PALEMBANG, PALPRES.COM – Bidar (Biduk Lancar) merupakan peninggalan budaya pada masa kerajaan Sriwijaya.
Biasanya dipakai sebagai alat untuk patroli disepanjang Sungai Musi.
Pada awalnya, banyak tentara kerjaaan yang menggunakan perahu karena Sriwijaya dikelilingi banyak laut.
Saat itu namanya masih Perahu Pencalang atau perahu patroli.
BACA JUGA: Lomba Bidar Mini Cara Warga OKI Rayakan HUT RI dan Jaga Tradisi
Lalu seiring berjalannya waktu dan memakan banyak proses, barulah kemudian menjadi sebuah tradisi yang disebut bidar.
Dulu perahu tersebut dikendarai oleh satu orang, setelah menjadi bidar barulah bisa ditumpangi oleh banyak orang.
Bidar merupakan tradisi perlombaan yang sering dilaksanakan pada peringatan HUT RI setiap tahunnya.

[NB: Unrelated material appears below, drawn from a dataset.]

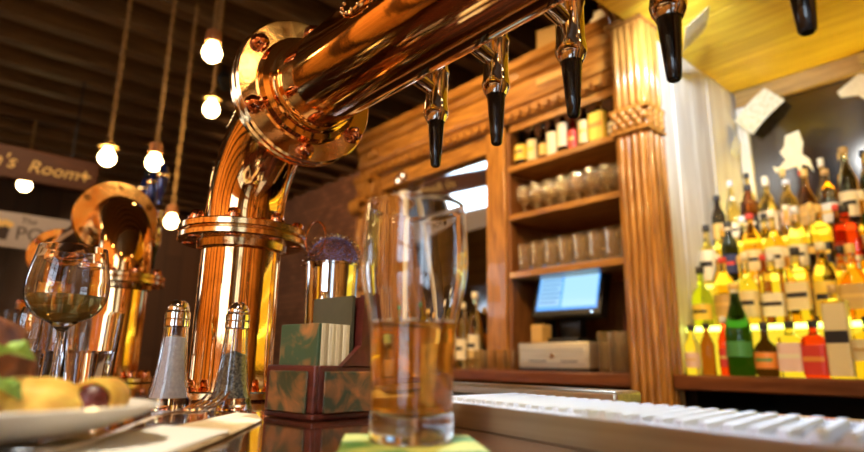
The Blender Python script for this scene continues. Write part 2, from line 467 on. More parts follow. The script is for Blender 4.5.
mb = MB().box(-0.43, -0.40, -0.016, 0.008, 0, 1.06, X).box(0.40, 0.43, -0.016, 0.008, 0, 1.06, X).box(-0.40, 0.40, -0.016, 0.008, 1.03, 1.06, X).box(-0.40, 0.40, -0.016, 0.008, 0, 0.03, X)
mb.build('mirror_frame', M['oak_z'], t, smooth=False)

# shelf bay
t = thing('shelf_cabinet', 'open oak shelf cabinet holding bottles and beer glasses', 'cabinet', (-1.42, 1.95, CZ))
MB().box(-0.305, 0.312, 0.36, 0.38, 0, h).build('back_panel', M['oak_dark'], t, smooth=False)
MB().box(-0.305, -0.285, 0.0, 0.36, 0, h).build('side_panel', M['oak_dark'], t, smooth=False)
MB().box(0.292, 0.312, 0.04, 0.36, 0, h).build('side_panel', M['oak_dark'], t, smooth=False)
for z in (1.497, 1.756, 1.985):
    MB().box(-0.284, 0.291, -0.02, 0.36, z - CZ - 0.028, z - CZ).build('shelf', M['oak_x'], t, bevel=0.004)
MB().box(-0.305, 0.312, 0.0, 0.02, h - 0.04, h).build('top_rail', M['oak_x'], t)

# ---------------------------------------------------------------- lit bottle alcove
struct(MB().box(-1.05, -1.03, 1.99, YB, CZ, 2.40).build('wall_alcove', M['plaster'], smooth=False), 'partition wall of the bottle alcove', 'wall')
for i in range(5):
    y0 = 1.99 + i * 0.166
    struct(MB().box(-1.03, -1.012 + 0.002 * (i % 2), y0, y0 + 0.161, CZ + 0.002, 2.385).build('trim_%d' % (30 + i), M['white_plank'], smooth=False, bevel=0.003), 'white painted upright plank of the alcove wall', 'plank')
for i in range(6):
    y0 = 1.30 + i * 0.25
    struct(MB().box(-1.03, 1.6, y0, min(y0 + 0.246, YB), 2.386, 2.41).build('trim_%d' % (40 + i), M['yellow_plank'], smooth=False, bevel=0.003), 'honey coloured pine plank of the alcove ceiling', 'plank')
struct(MB().box(-1.05, 1.6, 1.30, YB, 2.411, ZC - 0.151).build('ceiling_alcove', M['dark_wood'], smooth=False), 'boxed soffit above the bottle alcove', 'ceiling')

# smoked mirror on the back wall of the alcove
t = thing('wall_mirror', 'big smoked wall mirror behind the lit bottles', 'mirror', (0.1, 2.80, 1.75))
MB().box(-1.06, 1.4, -0.012, 0, -0.6, 0.55).build('mirror_glass', M['dark_mirror'], t, smooth=False)
MB().box(-1.10, 1.4, -0.04, 0, 0.55, 0.633).build('top_rail', wood('frame pine', (0.32, 0.19, 0.06), (0.50, 0.32, 0.11), 'x'), t, bevel=0.004)
MB().box(-1.105, -1.06, -0.035, 0, -0.6, 0.55).build('side_rail', M['white_plank'], t, bevel=0.004)
MB().box(-0.6, 1.4, -0.07, -0.042, 0.575, 0.61).build('batten', wood('batten pine', (0.45, 0.30, 0.1), (0.62, 0.43, 0.16), 'x'), t, bevel=0.004)

# stepped bottle display with glowing front edges
t = thing('bottle_display', 'stepped bottle display with glowing yellow risers in alcove', 'shelf', (-0.3, 2.1, CZ))
steps = [(2.085, 1.245), (2.225, 1.41), (2.345, 1.575)]
M['riser'] = emit('glowing yellow acrylic', (1.0, 0.70, 0.03), 1.1)
M['edge'] = emit('glowing led edge', (0.78, 1.0, 0.16), 6.0)
acr = pmat('yellow acrylic', (0.85, 0.70, 0.15), 0.25)
prev = CZ
for i, (y, z) in enumerate(steps):
    y1 = steps[i + 1][0] if i < 2 else 2.50
    MB().box(-0.70, 1.3, y - 2.1, y1 - 2.1 + 0.004, z - CZ - 0.022, z - CZ).build('step_board', acr, t, bevel=0.003)
    MB().box(-0.70, 1.3, y - 2.1 + 0.006, y - 2.1 + 0.014, prev - CZ + 0.001, z - CZ - 0.022).build('riser_panel', M['riser'], t, smooth=False)
    MB().box(-0.70, 1.3, y - 2.1 - 0.006, y - 2.1 - 0.0005, z - CZ - 0.020, z - CZ - 0.003).build('light_strip', M['edge'] if i == 0 else emit('dim led edge', (1.0, 0.85, 0.15), 2.2), t, smooth=False)
    prev = z
MB().box(-0.70, 1.3, 0.401, 0.414, 1.577 - CZ, 1.598 - CZ).build('light_strip', emit('added yellow uplight strip', (1.0, 0.70, 0.05), 75), t, smooth=False)  # added uplight, hidden behind the bottles to yellow the alcove ceiling
MB().box(-0.70, 1.3, 0.392, 0.40, 0, 1.60 - CZ).build('back_board', acr, t, smooth=False)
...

Awal perlombaan bidar, berasal dari cerita Palembang di zaman dulu tentang legenda Putri Dayang Merindu.
BACA JUGA:Pemprov Sumsel Sukses Gelar Lomba Bidar, Ini Komentar Sejarawan Palembang
Putri Dayang Merindu adalah seorang putri cantik jelita yang diperebutkan oleh dua orang pria.

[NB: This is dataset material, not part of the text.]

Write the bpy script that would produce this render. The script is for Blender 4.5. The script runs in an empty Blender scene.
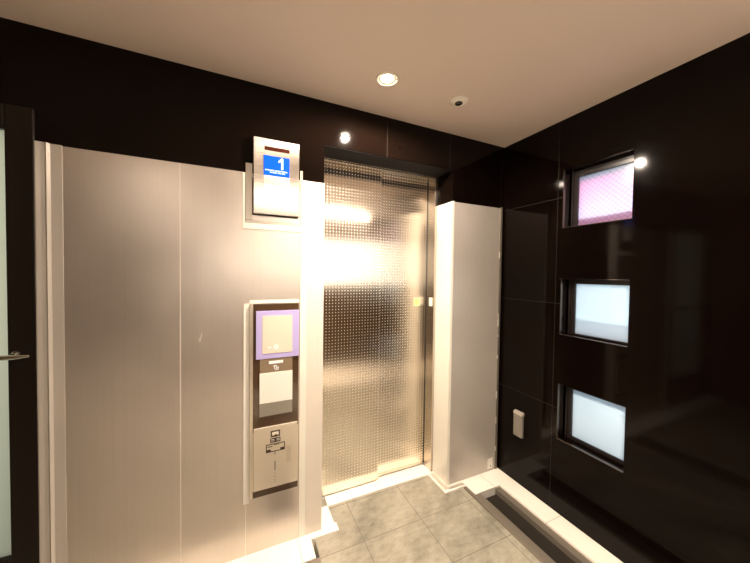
import bpy, bmesh, math, random
from mathutils import Vector, Matrix
random.seed(7)
S = bpy.context.scene
C = S.collection
CAM = Vector((0, 0, 1.476))

# ------------------------------------------------------------------ helpers
def link(name, me, parent=None, mat=None):
    o = bpy.data.objects.new(name, me)
    C.objects.link(o)
    if parent: o.parent = parent
    if mat: me.materials.append(mat)
    return o

class MB:
    """collects shapes into one mesh"""
    def __init__(s): s.bm = bmesh.new()
    def box(s, x0, x1, y0, y1, z0, z1, bev=0):
        r = bmesh.ops.create_cube(s.bm, size=1)
        vs = r['verts']
        for v in vs:
            v.co = Vector(((x0+x1)/2 + v.co.x*(x1-x0), (y0+y1)/2 + v.co.y*(y1-y0), (z0+z1)/2 + v.co.z*(z1-z0)))
        if bev:
            es = list({e for v in vs for e in v.link_edges})
            bmesh.ops.bevel(s.bm, geom=es, offset=bev, segments=2, profile=0.5, affect='EDGES')
        return s
    def prism(s, pts, axis, a, b):
        """polygon pts (2D) extruded along axis from a to b"""
        def mk(p, t):
            if axis == 'z': return (p[0], p[1], t)
            if axis == 'y': return (p[0], t, p[1])
            return (t, p[0], p[1])
        v0 = [s.bm.verts.new(mk(p, a)) for p in pts]; v1 = [s.bm.verts.new(mk(p, b)) for p in pts]
        n = len(pts)
        s.bm.faces.new(v0); s.bm.faces.new(list(reversed(v1)))
        for i in range(n): s.bm.faces.new((v0[i], v1[i], v1[(i+1) % n], v0[(i+1) % n]))
        return s
    def lathe(s, prof, c, axis='z', seg=48):
        """profile of (radius, height) revolved about axis through c; closed where r=0"""
        rings = []
        for r, h in prof:
            ring = []
            m = 1 if r == 0 else seg
            for i in range(m):
                a = 2*math.pi*i/seg
                u, v = r*math.cos(a), r*math.sin(a)
                co = (u, v, h) if axis == 'z' else ((u, h, v) if axis == 'y' else (h, u, v))
                ring.append(s.bm.verts.new(Vector(co)+Vector(c)))
            rings.append(ring)
        for A, B in zip(rings, rings[1:]):
            for i in range(seg):
                j = (i+1) % seg
                q = [A[i % len(A)], A[j % len(A)], B[j % len(B)], B[i % len(B)]]
                u = []
                for t in q:
                    if t not in u: u.append(t)
                if len(u) > 2: s.bm.faces.new(u)
        return s
    def done(s, name, mat, parent=None, smooth=False):
        bmesh.ops.recalc_face_normals(s.bm, faces=s.bm.faces)
        uv = s.bm.loops.layers.uv.new('UVMap')
        for f in s.bm.faces:
            n = f.normal
            if smooth: f.smooth = True
            for l in f.loops:
                c = l.vert.co
                if abs(n.z) > .7: l[uv].uv = (c.x, c.y)
                elif abs(n.x) > .7: l[uv].uv = (c.y, c.z)
                else: l[uv].uv = (c.x, c.z)
        me = bpy.data.meshes.new(name)
        s.bm.to_mesh(me); s.bm.free()
        o = link(name, me, parent, mat)
        if smooth:
            me.set_sharp_from_angle(angle=math.radians(35))
        return o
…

Kemudian untuk menentuan siapakah yang berhak mendapatkan si putri, diadakanlah perlombaan bidar tersebut.
Akhir cerita, tidak ada yang menang karena kedua pria itu tewas terbalik kapal.
Kemudian, sang putri juga ikut mengakhiri hidupnya dengan bunuh diri.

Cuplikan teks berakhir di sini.